Hayvancılık can çekişiyor
-- Bitkisel üretimde talep patlaması yaşanırken, organik hayvancılıkta çok büyük sorunlar yaşanıyor. Konvansiyonel hayvancılıkta olduğu gibi organik hayvancılıkta da en önemli sorun yem. Yılbaşından bu yana yem fiyatlarına 4-5 kere zam geldi. Tavuk yemi için genetiği değiştirilmiş soya ithal ediliyor. İzin verilen genler dışında bir gen tespiti nedeniyle soya ithalatı ciddi olarak azaldı. Soya ithalatı azalınca tavukçular iç piyasaya saldırdı. Bu talep artışı yem fiyatlarını hızla artırdı. Yonca, kuru ot, arpa fiyatları yüzde 30-40 oranında arttı. Organik hayvancılık yapan bizler yem bulamıyoruz. Bulduğumuz yem çok pahallı.

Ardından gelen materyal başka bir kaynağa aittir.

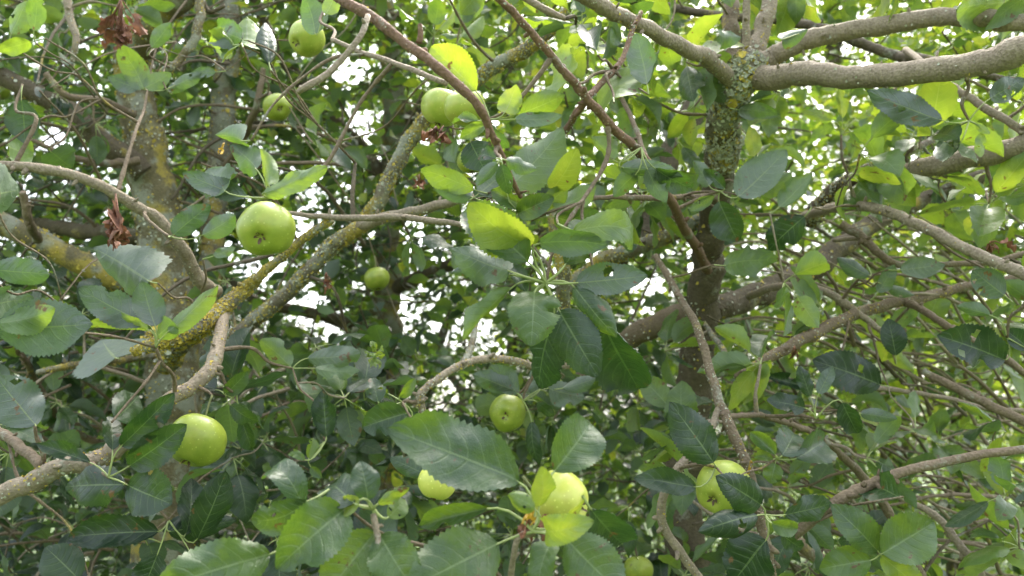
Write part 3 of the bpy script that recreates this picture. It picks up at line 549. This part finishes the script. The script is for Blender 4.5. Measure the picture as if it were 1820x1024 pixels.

-- Yem fiyatları bu kadar hızlı artarken süt fiyatı 10 kuruş artıyor, 20 kuruş geri gidiyor. Şu anda organik hayvancılık yapan, süt üreten çiftçi büyük stres altında. Ot yok, saman yok. Bulup aldıklarımızın fiyatı çok yüksek. Mazottaki artış nedeniyle nakliye çok pahallı hale geldi. Hayvan refahı ile ilgili sıkıntılar var. Destekler alınamıyor. Kontrol edilemez bir sıkıntı var. Böyle giderse organik hayvancılık biter.
Özetle, organik ürünlere olan talep, sağlıklı,güvenilir gıda üretimi ve tüketimi açısından çok önemli. Gürsel Tonbul'un söylediği gibi gıdanız ilacınız olsun.